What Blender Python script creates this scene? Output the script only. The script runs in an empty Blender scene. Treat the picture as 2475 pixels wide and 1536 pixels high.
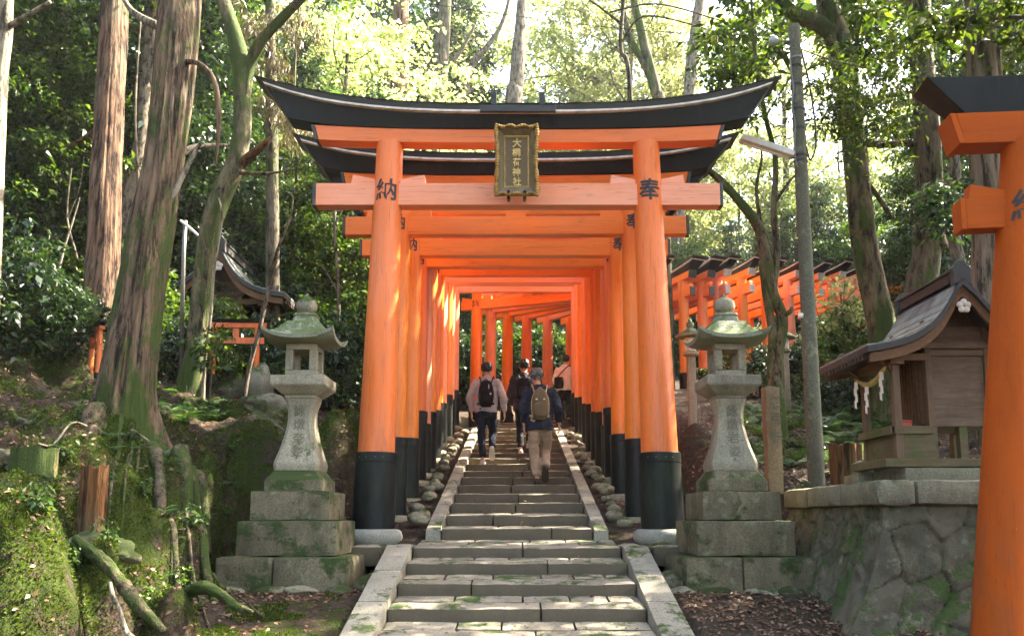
import bpy, bmesh, math, random
import numpy as np
from mathutils import Vector, Matrix, noise as mnoise

R = math.radians
scene = bpy.context.scene
COL = scene.collection
CAMZ = 1.35
FPX, PX0, PY0, PHI = 2000.0, 1230.0, 954.0, R(8.0)
CP, SP = math.cos(PHI), math.sin(PHI)
rnd = random.Random(7)
nrg = np.random.default_rng(11)

# ---------------------------------------------------------------- measuring
def ray(px, py):
    u = (px - PX0) / FPX
    v = (PY0 - py) / FPX
    return (u, CP - v * SP, SP + v * CP)
def W(px, py, d):
    """world point seen at photo pixel (px,py) standing d metres ahead"""
    a, b, c = ray(px, py)
    return Vector((a * d / b, d, CAMZ + c * d / b))
def dwidth(w, real, py):
    return FPX * ray(0, py)[1] * real / w
def ppm(d, py=1235):
    return FPX * ray(0, py)[1] / d

# ---------------------------------------------------------------- objects
def link(name, mesh, parent=None, m=None):
    o = bpy.data.objects.new(name, mesh)
    COL.objects.link(o)
    if parent is not None:
        o.parent = parent
    if m is not None and mesh is not None:
        mesh.materials.clear(); mesh.materials.append(m)
    return o
def tag(o, label=None, cat=None, group=None, kind=None):
    if label: o['label'] = label
    if cat: o['category'] = cat
    if group: o['group'] = group
    if kind: o['kind'] = kind
    return o
def thing(name, label, cat, loc=(0, 0, 0), rz=0.0, group=None, kind=None):
    o = bpy.data.objects.new(name, None)
    o.empty_display_size = 0.2
    COL.objects.link(o)
    o.location = loc
    o.rotation_euler = (0, 0, rz)
    return tag(o, label, cat, group, kind)
def copy_tree(o, parent=None):
    c = o.copy(); COL.objects.link(c)
    if parent is not None: c.parent = parent
    for ch in list(o.children): copy_tree(ch, c)
    return c
ORD = ['first', 'second', 'third', 'fourth', 'fifth', 'sixth', 'seventh', 'eighth', 'ninth', 'tenth', 'eleventh', 'twelfth', 'thirteenth',
       'fourteenth', 'fifteenth', 'sixteenth', 'seventeenth', 'eighteenth', 'nineteenth', 'twentieth', 'twenty-first', 'twenty-second',
       'twenty-third', 'twenty-fourth', 'twenty-fifth', 'twenty-sixth', 'twenty-seventh', 'twenty-eighth', 'twenty-ninth', 'thirtieth',
       'thirty-first', 'thirty-second', 'thirty-third', 'thirty-fourth', 'thirty-fifth', 'thirty-sixth']

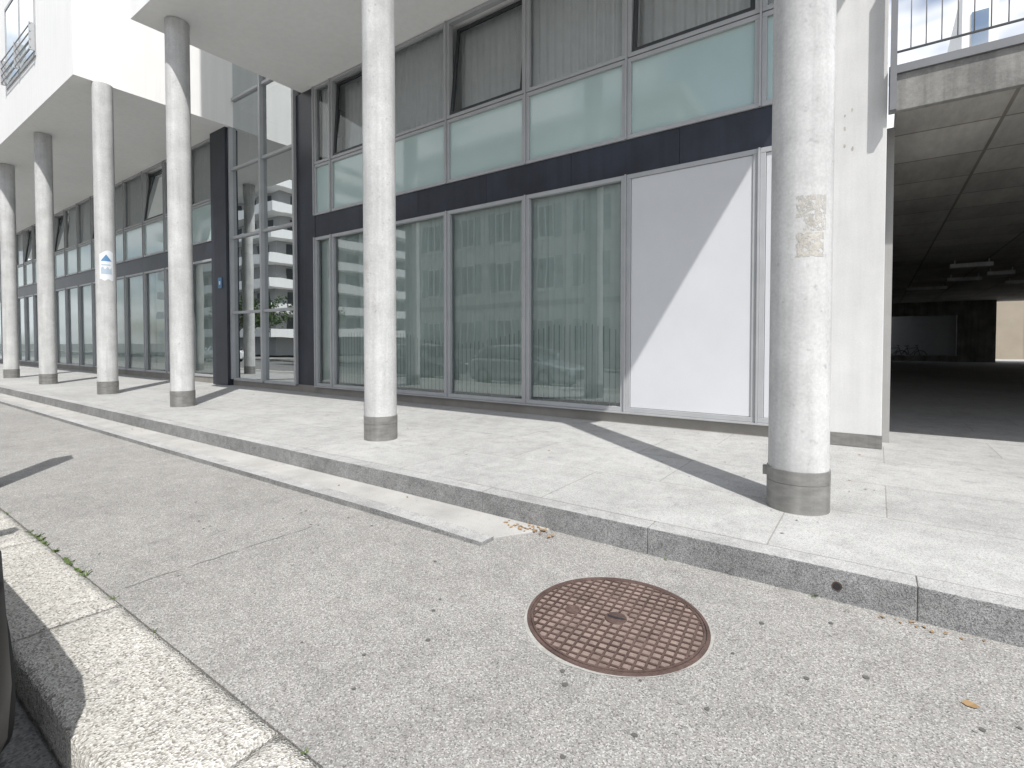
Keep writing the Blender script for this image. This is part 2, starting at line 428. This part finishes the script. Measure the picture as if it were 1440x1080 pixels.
# ------------------------------------------------------------------ columns
COLX = [0.0, -4.67, -10.40, -14.45, -19.40, -23.8]
SOF = 7.45
col0 = empty("concrete_column", (0, 0, .175), label="round weathered concrete column with steel collar beside the kerb", category="column", group="columns along the arcade")
bm = B(); lathe(bm, [(.200, .3), (.200, 1.5), (.200, 3), (.200, 4.5), (.200, 6), (.200, SOF - .175 - .012)], 64, (0, 0, .175))
emit("shaft", bm, "concol", (0, 0, .175), col0, split=True)
bm = B(); lathe(bm, [(.208, .0), (.208, .20), (.205, .202), (.205, .206), (.209, .208), (.209, .30), (.201, .302)], 64, (0, 0, .175), cap=False)
box(bm, -.236, -.204, -.018, .018, .39, .46)
emit("steel_collar", bm, "steel", (0, 0, .175), col0, split=True)
cols = [col0]
for cx in COLX[1:]:
    cols.append(copy_thing(col0, (cx, 0, 0)))
def ragged(bm, cx, a0, a1, z0, z1, r, keep=.85, mi=0, step=.010):
    na = max(2, int((a1 - a0) * r / step)); nz = max(2, int((z1 - z0) / step))
    vv = {}
    def V(i, j):
        if (i, j) not in vv:
            a = a0 + (a1 - a0) * i / na; vv[(i, j)] = bm.verts.new((cx + r * math.cos(a), r * math.sin(a), z0 + (z1 - z0) * j / nz))
        return vv[(i, j)]
    ph = [random.uniform(0, 6) for _ in range(4)]
    for i in range(na):
        for j in range(nz):
            e = min(i, na - 1 - i, j, nz - 1 - j)
            nv = math.sin(i * .7 + ph[0]) + math.sin(j * .6 + ph[1]) + math.sin((i + j) * .45 + ph[2])
            if keep >= 1 or random.random() < keep + .25 * min(e, 3) / 3 and nv > -1.5:
                f = bm.faces.new((V(i, j), V(i + 1, j), V(i + 1, j + 1), V(i, j + 1))); f.material_index = mi
cols[0]["label"] = "round concrete column with tan glue patch beside the wide walkway"
bm = B(); ragged(bm, 0, -1.62, -.62, 2.28, 2.43, .2012, .45, step=.006); ragged(bm, 0, -1.40, -.62, 2.18, 2.28, .2012, .35, step=.006); ragged(bm, 0, -1.62, -.70, 2.0, 2.17, .2012, .66, step=.006)
emit("glue_patch", bm, "glue", (0, 0, 2), cols[0], recalc=False)
cols[1]["label"] = "round weathered concrete column with reddish scraped glue residue"
bm = B(); ragged(bm, COLX[1], -1.75, -1.4, 2.1, 2.4, .2015, .18); ragged(bm, COLX[1], -1.2, -.95, 1.8, 2.0, .2015, .15)
WORLD[cols[1].name] = Vector((COLX[1], 0, .175))
emit("glue_patch", bm, "gluer", (COLX[1], 0, 2), cols[1], recalc=False)
# poster on a column
WORLD[cols[3].name] = Vector((COLX[3], 0, .175))
cols[3]["label"] = "round concrete column with a blue and white poster stuck on it"
cx = COLX[3]; am = math.atan2(-4.32, .47 - cx) + .05
bm = B()
def cp(a, z, rr=.2045): return (cx + rr * math.cos(am + a), rr * math.sin(am + a), z)
def curved(bm, a0, a1, zf0, zf1, mi, rr=.2045, n=12):
    for i in range(n):
        a, b_ = a0 + (a1 - a0) * i / n, a0 + (a1 - a0) * (i + 1) / n
        quad(bm, [cp(a, zf0(a), rr), cp(b_, zf0(b_), rr), cp(b_, zf1(b_), rr), cp(a, zf1(a), rr)], mi)
curved(bm, -.65, .7, lambda a: 2.86 + .02 * math.sin(a * 9), lambda a: 3.50 + .05 * math.sin(a * 3 + 1), 0, .2025)
curved(bm, -.5, .5, lambda a: 3.30, lambda a: 3.305 + .15 * (1 - abs(a) / .5), 1)
curved(bm, -.5, .5, lambda a: 3.0, lambda a: 3.14 + .03 * math.sin(a * 14), 2)
curved(bm, -.45, .4, lambda a: 3.2, lambda a: 3.225, 2)
emit("poster", bm, ["paper", "blue", "paleblue"], (cx, 0, 3.2), cols[3], recalc=False)

# ------------------------------------------------------------------ building
bld = empty("office_building", (0, 3, .175), label="white modern office building with glazed arcade and overhanging upper floors", category="building")
FY = 3.0
bm = B(); prism(bm, [(-11.0, -.55), (.70, -.55), (1.41, 3.2), (1.41, 5.0), (.5, 5.0), (.5, 14), (-11.0, 14)], SOF, 20)
emit("upper_storeys", bm, "white", (-5, 3, SOF), bld)
bm = B(); prism(bm, [(-46, -.55), (-14.4, -.55), (-14.4, 14), (-46, 14)], SOF, 20)
emit("upper_storeys", bm, "white", (-30, 3, SOF), bld)
def upper_window(x0, x1, z0, z1, y=-.55):
    bm = B()
    t = .07
    box(bm, x0, x1, y - .03, y + .02, z0, z0 + t); box(bm, x0, x1, y - .03, y + .02, z1 - t, z1)
    n = 2
    for i in range(n + 1):
        xm = x0 + (x1 - x0 - t) * i / n
        box(bm, xm, xm + t, y - .028, y + .02, z0 + t, z1 - t)
    fr = emit("window", bm, "alu", (x0, y, z0), bld)
    bm = B(); pane(bm, x0 + t, x1 - t, y - .015, z0 + t, z1 - t)
    emit("window_pane", bm, "glassd", (x0, y, z0), fr, recalc=False)
    bm = B(); pane(bm, x0 + t, x1 - t, y - .004, z0 + t, z1 - t)
    emit("curtain", bm, "curtain", (x0, y, z0), fr, recalc=False)
    bm = B()
    for k in range(4): tube(bm, (x0 - .02, y - .12, z0 + .15 + k * .2), (x1 + .02, y - .12, z0 + .15 + k * .2), .015)
    for xx in (x0, (x0 + x1) / 2, x1): box(bm, xx - .02, xx + .02, y - .14, y - .031, z0 + .1, z0 + .8)
    emit("guard_rail", bm, "alu", (x0, y, z0), fr)
for z0 in (8.8, 12.6, 16.2):
    for a in (-20.4, -26, -31.6, -37.2, -42.8): upper_window(a, a + 3.1, z0, z0 + 2.3)
    for a in (-10.2, -6.0, -2.5): upper_window(a, a + 2.4, z0, z0 + 2.3)

def frame(bm, x0, x1, z0, z1, t=.07, ya=2.93, yb=3.04, mi=0):
    box(bm, x0, x1, ya, yb, z0, z0 + t, mi); box(bm, x0, x1, ya, yb, z1 - t, z1, mi)
    box(bm, x0, x0 + t, ya + .002, yb, z0 + t, z1 - t, mi); box(bm, x1 - t, x1, ya + .002, yb, z0 + t, z1 - t, mi)

def pleats(bm, x0, x1, z0, z1, y, amp=.035, wl=.13):
    n = int((x1 - x0) / wl * 8); prev = None
    ph = random.uniform(0, 6)
    for i in range(n + 1):
        xx = x0 + (x1 - x0) * i / n
        q = xx / wl * 6.283 + ph + 1.3 * math.sin(xx * 2.3 + ph)
        a = amp * math.sin(q) * (0.7 + .3 * math.sin(xx * 5))
        b_ = amp * 1.3 * math.sin(q + .4) * (0.7 + .3 * math.sin(xx * 4 + 1))
        cur = (bm.verts.new((xx, y + a * .6, z1)), bm.verts.new((xx, y + b_, z0)))
        if prev: bm.faces.new((prev[0], cur[0], cur[1], prev[1])).smooth = True
        prev = cur

def lower_window(x0, x1, z0=.356, z1=3.894, stripes=True):
    bm = B(); frame(bm, x0 + .012, x1 - .012, z0, z1, .065)
    w = emit("window", bm, "alu", (x0, FY, z0), bld, bevel=.004)
    bm = B(); pane(bm, x0 + .076, x1 - .076, 2.998, z0 + .064, z1 - .064)
    emit("window_pane", bm, "glass", (x0, FY, z0), w, recalc=False)
    bm = B(); xx = x0 + .03
    a0 = math.radians(random.uniform(16, 26))
    while xx < x1 - .06:
        a = a0 + random.uniform(-.14, .14); l = .132
        if random.random() < .06: a += .5
        dx, dy = math.cos(a) * l, math.sin(a) * l
        g = []
        for k in range(4):
            t = k / 3; bow = .012 * math.sin(math.pi * t)
            g.append((bm.verts.new((xx + dx * t, 3.12 + dy * (t - .5) - bow, z0 + .1)), bm.verts.new((xx + dx * t, 3.12 + dy * (t - .5) - bow, z1 - .02))))
        for p, q in zip(g, g[1:]): bm.faces.new((p[0], q[0], q[1], p[1])).smooth = True
        xx += .112
    emit("vertical_blind", bm, "blind", (x0, 3.1, z0), w, recalc=False)
    if stripes:
        bm = B(); xx = x0 + .12
        while xx < x1 - .12:
            h = 1.18 + .16 * math.sin(xx * 1.3) + random.uniform(-.03, .03)
            pane(bm, xx, xx + .012, 3.006, z0 + .07, h + .35)
            xx += .1
        emit("privacy_stripe", bm, "stripe", (x0, 3, z0), w, recalc=False)
    return w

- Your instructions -
Everything from the first line of the records through the line containing "nrg = np.random.default_rng(11)" should be reproduced exactly, apart from the pictures.

- Exercise answer -
What Blender Python script creates this scene? Output the script only. The script runs in an empty Blender scene. Treat the picture as 2475 pixels wide and 1536 pixels high.
import bpy, bmesh, math, random
import numpy as np
from mathutils import Vector, Matrix, noise as mnoise

R = math.radians
scene = bpy.context.scene
COL = scene.collection
CAMZ = 1.35
FPX, PX0, PY0, PHI = 2000.0, 1230.0, 954.0, R(8.0)
CP, SP = math.cos(PHI), math.sin(PHI)
rnd = random.Random(7)
nrg = np.random.default_rng(11)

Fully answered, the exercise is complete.